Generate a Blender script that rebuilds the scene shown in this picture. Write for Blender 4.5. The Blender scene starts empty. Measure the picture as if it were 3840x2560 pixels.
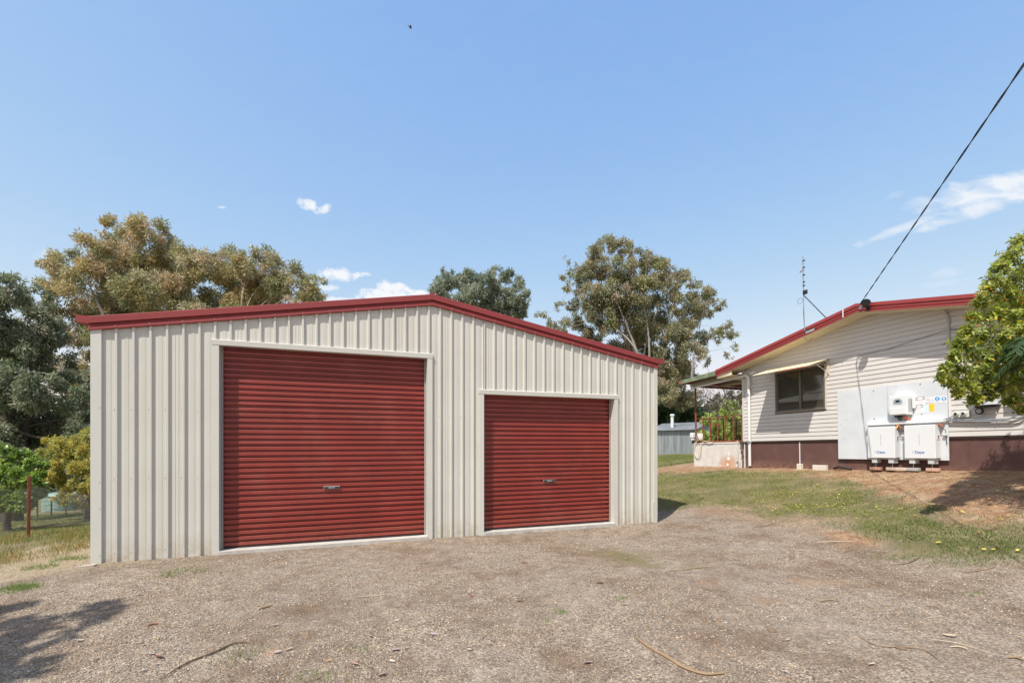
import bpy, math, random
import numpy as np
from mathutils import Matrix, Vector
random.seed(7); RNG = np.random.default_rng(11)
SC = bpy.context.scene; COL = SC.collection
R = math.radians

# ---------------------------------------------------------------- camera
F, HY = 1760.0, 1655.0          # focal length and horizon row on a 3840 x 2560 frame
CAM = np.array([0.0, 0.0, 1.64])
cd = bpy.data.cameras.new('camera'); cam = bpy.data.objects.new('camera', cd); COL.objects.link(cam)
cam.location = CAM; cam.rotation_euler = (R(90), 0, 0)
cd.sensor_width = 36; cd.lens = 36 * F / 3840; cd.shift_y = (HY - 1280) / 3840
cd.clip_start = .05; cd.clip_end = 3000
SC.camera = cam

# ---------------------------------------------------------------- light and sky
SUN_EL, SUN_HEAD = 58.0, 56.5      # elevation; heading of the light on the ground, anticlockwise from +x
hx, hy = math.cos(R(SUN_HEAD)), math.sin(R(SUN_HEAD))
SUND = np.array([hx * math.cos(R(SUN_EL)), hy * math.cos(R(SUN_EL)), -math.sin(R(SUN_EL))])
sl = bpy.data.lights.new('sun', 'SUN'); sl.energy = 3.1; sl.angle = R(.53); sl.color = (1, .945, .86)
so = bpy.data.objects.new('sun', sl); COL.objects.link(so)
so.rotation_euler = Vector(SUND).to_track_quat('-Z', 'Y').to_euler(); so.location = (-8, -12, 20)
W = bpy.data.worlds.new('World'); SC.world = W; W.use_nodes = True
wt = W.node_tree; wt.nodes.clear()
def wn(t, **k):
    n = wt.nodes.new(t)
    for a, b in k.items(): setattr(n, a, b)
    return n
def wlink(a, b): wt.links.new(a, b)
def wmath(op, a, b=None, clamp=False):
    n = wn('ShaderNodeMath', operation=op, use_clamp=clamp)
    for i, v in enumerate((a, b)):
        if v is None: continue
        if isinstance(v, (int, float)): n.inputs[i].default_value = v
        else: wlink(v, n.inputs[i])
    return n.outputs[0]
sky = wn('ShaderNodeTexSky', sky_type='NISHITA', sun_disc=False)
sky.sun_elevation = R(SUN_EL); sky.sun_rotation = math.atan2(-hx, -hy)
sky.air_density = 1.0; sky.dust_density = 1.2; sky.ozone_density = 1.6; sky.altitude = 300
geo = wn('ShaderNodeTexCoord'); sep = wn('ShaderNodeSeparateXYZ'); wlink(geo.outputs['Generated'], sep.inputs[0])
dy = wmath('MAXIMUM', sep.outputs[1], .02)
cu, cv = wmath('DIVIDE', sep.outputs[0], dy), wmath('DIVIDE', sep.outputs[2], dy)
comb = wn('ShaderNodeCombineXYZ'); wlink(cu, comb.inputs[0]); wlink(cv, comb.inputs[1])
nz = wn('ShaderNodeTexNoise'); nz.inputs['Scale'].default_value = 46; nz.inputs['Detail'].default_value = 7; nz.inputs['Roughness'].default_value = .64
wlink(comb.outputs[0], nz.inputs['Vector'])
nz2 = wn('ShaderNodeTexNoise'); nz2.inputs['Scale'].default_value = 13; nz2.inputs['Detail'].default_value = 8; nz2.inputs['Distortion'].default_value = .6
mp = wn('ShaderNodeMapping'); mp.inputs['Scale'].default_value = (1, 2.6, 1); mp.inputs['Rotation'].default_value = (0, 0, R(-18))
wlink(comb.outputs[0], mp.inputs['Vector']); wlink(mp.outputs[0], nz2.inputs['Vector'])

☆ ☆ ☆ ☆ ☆

◆ **WHAT IS BEING ASKED**: Repeat the listing above exactly from its first line to the line containing "SC.camera = cam", both included, and omit the pictures.

◆ **RESULT BELOW**:
Generate a Blender script that rebuilds the scene shown in this picture. Write for Blender 4.5. The Blender scene starts empty. Measure the picture as if it were 3840x2560 pixels.
import bpy, math, random
import numpy as np
from mathutils import Matrix, Vector
random.seed(7); RNG = np.random.default_rng(11)
SC = bpy.context.scene; COL = SC.collection
R = math.radians

# ---------------------------------------------------------------- camera
F, HY = 1760.0, 1655.0          # focal length and horizon row on a 3840 x 2560 frame
CAM = np.array([0.0, 0.0, 1.64])
cd = bpy.data.cameras.new('camera'); cam = bpy.data.objects.new('camera', cd); COL.objects.link(cam)
cam.location = CAM; cam.rotation_euler = (R(90), 0, 0)
cd.sensor_width = 36; cd.lens = 36 * F / 3840; cd.shift_y = (HY - 1280) / 3840
cd.clip_start = .05; cd.clip_end = 3000
SC.camera = cam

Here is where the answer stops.